_AIM OF THE TASK_
Print out every record exactly as it appears.

[Start]

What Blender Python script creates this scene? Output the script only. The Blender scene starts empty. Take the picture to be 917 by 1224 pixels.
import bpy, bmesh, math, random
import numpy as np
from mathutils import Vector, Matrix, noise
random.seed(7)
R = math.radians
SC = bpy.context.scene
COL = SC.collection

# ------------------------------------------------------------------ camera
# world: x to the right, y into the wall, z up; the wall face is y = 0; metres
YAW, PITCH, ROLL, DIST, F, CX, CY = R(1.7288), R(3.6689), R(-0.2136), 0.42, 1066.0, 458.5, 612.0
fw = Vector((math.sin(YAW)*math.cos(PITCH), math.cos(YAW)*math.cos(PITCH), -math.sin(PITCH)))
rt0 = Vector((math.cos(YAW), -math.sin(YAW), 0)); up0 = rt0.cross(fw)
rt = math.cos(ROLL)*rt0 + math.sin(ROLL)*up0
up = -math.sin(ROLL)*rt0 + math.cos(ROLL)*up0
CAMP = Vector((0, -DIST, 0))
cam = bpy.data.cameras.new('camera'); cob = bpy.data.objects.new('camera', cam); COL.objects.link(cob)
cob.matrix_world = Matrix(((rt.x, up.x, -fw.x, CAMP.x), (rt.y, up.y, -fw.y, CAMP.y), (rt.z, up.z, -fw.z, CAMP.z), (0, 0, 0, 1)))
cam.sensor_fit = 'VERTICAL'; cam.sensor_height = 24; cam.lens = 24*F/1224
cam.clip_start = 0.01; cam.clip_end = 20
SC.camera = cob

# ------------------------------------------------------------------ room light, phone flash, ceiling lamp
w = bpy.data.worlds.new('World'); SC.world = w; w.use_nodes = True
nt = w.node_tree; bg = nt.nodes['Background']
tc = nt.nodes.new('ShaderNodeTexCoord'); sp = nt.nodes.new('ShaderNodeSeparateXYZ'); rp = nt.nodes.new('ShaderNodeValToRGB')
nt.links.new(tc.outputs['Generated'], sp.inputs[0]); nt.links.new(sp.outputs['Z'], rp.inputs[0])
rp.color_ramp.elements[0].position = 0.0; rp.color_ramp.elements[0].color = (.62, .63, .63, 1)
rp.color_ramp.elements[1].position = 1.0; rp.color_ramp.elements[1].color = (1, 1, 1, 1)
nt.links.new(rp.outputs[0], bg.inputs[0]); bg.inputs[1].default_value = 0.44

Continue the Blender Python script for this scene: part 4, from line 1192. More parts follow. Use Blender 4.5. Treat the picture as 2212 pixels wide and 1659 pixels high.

[End]

_WRITTEN RESPONSE_
What Blender Python script creates this scene? Output the script only. The Blender scene starts empty. Take the picture to be 917 by 1224 pixels.
import bpy, bmesh, math, random
import numpy as np
from mathutils import Vector, Matrix, noise
random.seed(7)
R = math.radians
SC = bpy.context.scene
COL = SC.collection

# ------------------------------------------------------------------ camera
# world: x to the right, y into the wall, z up; the wall face is y = 0; metres
YAW, PITCH, ROLL, DIST, F, CX, CY = R(1.7288), R(3.6689), R(-0.2136), 0.42, 1066.0, 458.5, 612.0
fw = Vector((math.sin(YAW)*math.cos(PITCH), math.cos(YAW)*math.cos(PITCH), -math.sin(PITCH)))
rt0 = Vector((math.cos(YAW), -math.sin(YAW), 0)); up0 = rt0.cross(fw)
rt = math.cos(ROLL)*rt0 + math.sin(ROLL)*up0
up = -math.sin(ROLL)*rt0 + math.cos(ROLL)*up0
CAMP = Vector((0, -DIST, 0))
cam = bpy.data.cameras.new('camera'); cob = bpy.data.objects.new('camera', cam); COL.objects.link(cob)
cob.matrix_world = Matrix(((rt.x, up.x, -fw.x, CAMP.x), (rt.y, up.y, -fw.y, CAMP.y), (rt.z, up.z, -fw.z, CAMP.z), (0, 0, 0, 1)))
cam.sensor_fit = 'VERTICAL'; cam.sensor_height = 24; cam.lens = 24*F/1224
cam.clip_start = 0.01; cam.clip_end = 20
SC.camera = cob

# ------------------------------------------------------------------ room light, phone flash, ceiling lamp
w = bpy.data.worlds.new('World'); SC.world = w; w.use_nodes = True
nt = w.node_tree; bg = nt.nodes['Background']
tc = nt.nodes.new('ShaderNodeTexCoord'); sp = nt.nodes.new('ShaderNodeSeparateXYZ'); rp = nt.nodes.new('ShaderNodeValToRGB')
nt.links.new(tc.outputs['Generated'], sp.inputs[0]); nt.links.new(sp.outputs['Z'], rp.inputs[0])
rp.color_ramp.elements[0].position = 0.0; rp.color_ramp.elements[0].color = (.62, .63, .63, 1)
rp.color_ramp.elements[1].position = 1.0; rp.color_ramp.elements[1].color = (1, 1, 1, 1)
nt.links.new(rp.outputs[0], bg.inputs[0]); bg.inputs[1].default_value = 0.44

Continue the Blender Python script for this scene: part 4, from line 1192. More parts follow. Use Blender 4.5. Treat the picture as 2212 pixels wide and 1659 pixels high.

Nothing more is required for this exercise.